次に考えたいのは快適な日本語入力環境だ。予測入力でそれなりに賢いとは言え、やはりiOSのIMEはベストな選択とは言えない。できることなら自分がMacでも使っているものと同じ辞書を使いたい。そんな望みが叶えられるのが『ATOK Pad』だ。このアプリは普通は切り替えることができないiOSの日本語環境を、アプリ内だけATOKに置き換えるもの。ATOK Padのメモを使えばATOKで入力が可能になる。またATOKにはデスクトップで使っている辞書に登録された内容をクラウドを使ってシンクできる「ATOK Sync」機能がある。これを使えば、デスクトップの辞書と同じ単語をiOS上でも利用可能だ。

ATOK Padではアプリ内のメモパッド使用時だけ入力環境をATOKに指定できる。Evernoteにフォルダを作ってメモを保存してシンクもできる

ATOK Syncを使うとクラウドを通して他の環境の辞書を同期できるので、デスクトップと同じ辞書を使える

3.写真もiPad内で加工したい

もうひとつ取材先で必要になるのは撮影した写真の取り込みと加工だ。ネット環境のあるところで、iPhoneで撮影した写真はフォトストリームでiPad miniにも入ってくるが、一眼で撮影したデータはどうしよう?

一番簡単なのはLightningのSDカードリーダーを接続して取り込むこと。データは写真アプリの中に取り込むことができる。もうひとつはEye-Fiカードを使うこと。こちらならWi-Fi接続でiPadだけでなくiPhoneの中にも取り込むことができる(SDカードリーダーはiPhoneでは機能しない)。このとき注意する点は、どちらも撮影時に必ずJPEGで保存すること。RAWデータはiPadでは扱えないからだ。一眼で撮影するときは、RAWデータとJPEGデータを両方保存するモードがあるのでこれを利用しよう。

SDカードリーダーを使って写真アプリの中に取り込み。一覧から選択して取り込むことができる

Eye-Fiカードの場合は撮影したデータはすべてiPad miniの中に転送される。必要のないものは消すようにしよう

写真の加工には『iPhoto』か『Adobe Lightroom』を使うのが良いだろう。LightroomはAdobe C.C(Creative Cloud)のアカウントが必要になるが、加工のフィルターがデスクトップと同じだったり、加工情報をデスクトップと共有できるので、あとからデスクトップで再調整したりオリジナルに戻したりできる。

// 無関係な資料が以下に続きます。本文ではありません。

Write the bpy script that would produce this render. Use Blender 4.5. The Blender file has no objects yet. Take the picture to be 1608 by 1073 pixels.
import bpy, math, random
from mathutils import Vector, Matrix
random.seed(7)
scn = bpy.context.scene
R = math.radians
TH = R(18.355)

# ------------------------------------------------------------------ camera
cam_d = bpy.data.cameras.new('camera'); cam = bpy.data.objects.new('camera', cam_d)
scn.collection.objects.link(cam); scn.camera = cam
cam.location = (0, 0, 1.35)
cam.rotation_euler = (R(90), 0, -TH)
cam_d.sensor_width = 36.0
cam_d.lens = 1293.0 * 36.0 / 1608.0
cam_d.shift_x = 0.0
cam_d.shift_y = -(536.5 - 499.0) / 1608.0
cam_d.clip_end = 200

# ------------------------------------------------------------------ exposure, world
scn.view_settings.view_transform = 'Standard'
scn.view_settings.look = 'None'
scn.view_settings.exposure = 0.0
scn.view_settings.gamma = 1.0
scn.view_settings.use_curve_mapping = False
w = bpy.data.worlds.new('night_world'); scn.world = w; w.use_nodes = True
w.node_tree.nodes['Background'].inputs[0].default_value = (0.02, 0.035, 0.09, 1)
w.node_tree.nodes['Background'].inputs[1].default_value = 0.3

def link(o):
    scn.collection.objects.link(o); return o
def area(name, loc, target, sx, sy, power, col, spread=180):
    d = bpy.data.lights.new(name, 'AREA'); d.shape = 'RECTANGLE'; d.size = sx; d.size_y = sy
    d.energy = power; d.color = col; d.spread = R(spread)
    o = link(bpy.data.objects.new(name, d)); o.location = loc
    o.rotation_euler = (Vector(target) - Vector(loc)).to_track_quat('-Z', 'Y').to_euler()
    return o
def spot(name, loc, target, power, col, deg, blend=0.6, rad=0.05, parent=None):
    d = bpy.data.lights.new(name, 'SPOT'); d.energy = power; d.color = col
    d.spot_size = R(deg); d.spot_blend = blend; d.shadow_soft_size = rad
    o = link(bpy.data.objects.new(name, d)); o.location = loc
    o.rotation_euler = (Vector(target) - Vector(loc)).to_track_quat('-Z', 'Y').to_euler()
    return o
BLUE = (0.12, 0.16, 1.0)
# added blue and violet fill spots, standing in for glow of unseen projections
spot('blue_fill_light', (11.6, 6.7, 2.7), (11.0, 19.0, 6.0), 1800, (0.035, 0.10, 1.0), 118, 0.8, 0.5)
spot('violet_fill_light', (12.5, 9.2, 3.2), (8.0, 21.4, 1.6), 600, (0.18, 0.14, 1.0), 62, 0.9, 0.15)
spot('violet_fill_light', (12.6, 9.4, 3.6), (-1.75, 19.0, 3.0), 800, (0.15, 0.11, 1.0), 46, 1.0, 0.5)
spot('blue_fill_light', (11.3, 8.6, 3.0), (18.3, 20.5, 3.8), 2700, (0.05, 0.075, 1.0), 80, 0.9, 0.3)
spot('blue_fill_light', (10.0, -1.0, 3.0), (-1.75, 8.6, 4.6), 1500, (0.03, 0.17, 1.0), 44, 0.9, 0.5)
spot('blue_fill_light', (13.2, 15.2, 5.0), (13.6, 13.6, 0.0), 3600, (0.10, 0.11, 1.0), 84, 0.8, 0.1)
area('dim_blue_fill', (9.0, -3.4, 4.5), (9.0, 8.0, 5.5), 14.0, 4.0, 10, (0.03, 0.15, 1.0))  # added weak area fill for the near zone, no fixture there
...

iPhotoはiPadを購入すると無料でダウンロードできる。追加費用が必要なく、かなり細かな加工も可能だ

LightroomはAdobe CCアカウントを持っていれば無料で利用できる。フィルター類がデスクトップ版と共有で、デスクトップで加工した内容がiPadで反映されるのも便利

これで「ぼくのかんがえたさいきょうげんこうさくせいつーる」が整った。さてその結果やいかに?

……まずダメだったのは実はキーボード。iPad専用じゃないこともあるのだが、普段使ってるキーボードとは配列が違いすぎててどうにも「快適な入力」にならないのだ(泣)。キータッチやピッチは確かに優秀なんだけど、やっぱり専用品じゃないってのがネックだったか……。これならAppleのBluetoothキーボードにすれば良かった。

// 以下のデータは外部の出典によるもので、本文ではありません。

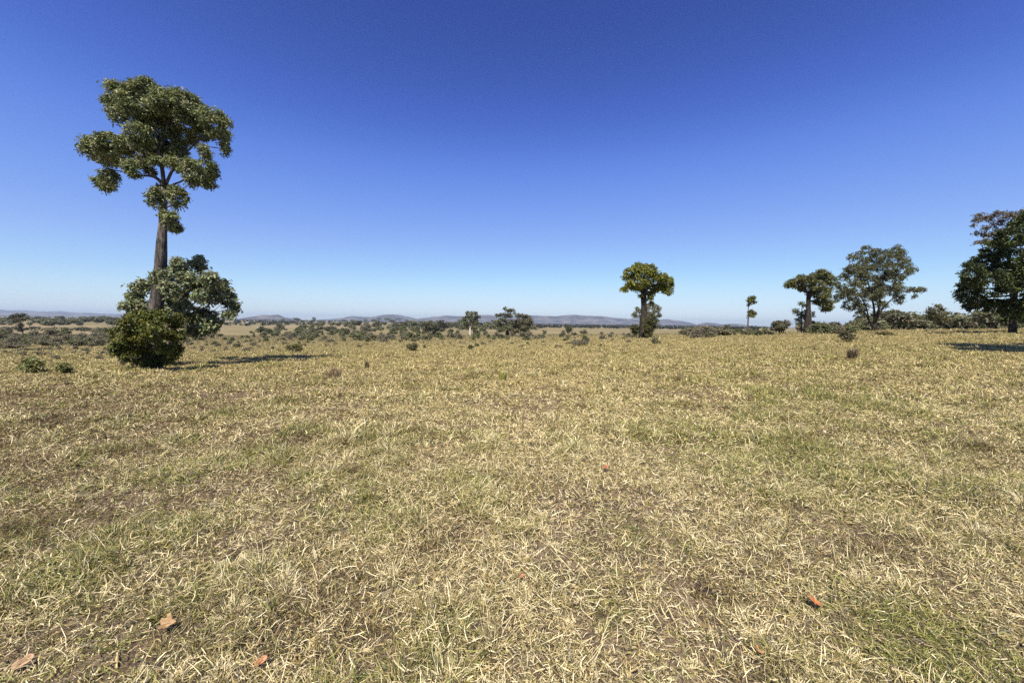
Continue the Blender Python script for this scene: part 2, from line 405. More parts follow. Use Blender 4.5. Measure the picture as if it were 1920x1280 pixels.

キーボード入力はこんな感じ。エンターキーが少し小さいとか「」キーがわからないとかいろいろ問題が……

ATOK Padは快適。確かにこのアプリなら、Macで使っているのと同じ辞書を利用できる。ただ問題はメモの機能が足りない点。普段デスクトップで使っているエディタと同じようなレベルで動いてくれるといいのに。またシンクできるのがEvernoteで、Dropbox内のファイルを直接開いたり、書いたものをそちらに保存することはできない。そこもちょっとマイナス。

ATOK Padでキーボードを使うと変換候補がインラインで表示されるようになり、MacやPCと同じような入力が可能なのは便利だ

写真の加工はLightroomで快適に行うことができた。原稿のアップ前にMacBookでも確認して、足りない部分を追加するなどもできる。Adobe CCアカウントがあれば使わないのは損だと言えそうだ。

ということでこの原稿程度の執筆環境としてのiPadは「それなりに快適」という評価。重いカメラバッグの中に投げ込んで持って行けるレベルにはなっているようだ。あとは良いキーボードともうちょっと良いエディタになってくれるといいな。もう少し探求を続けてみるつもりだ。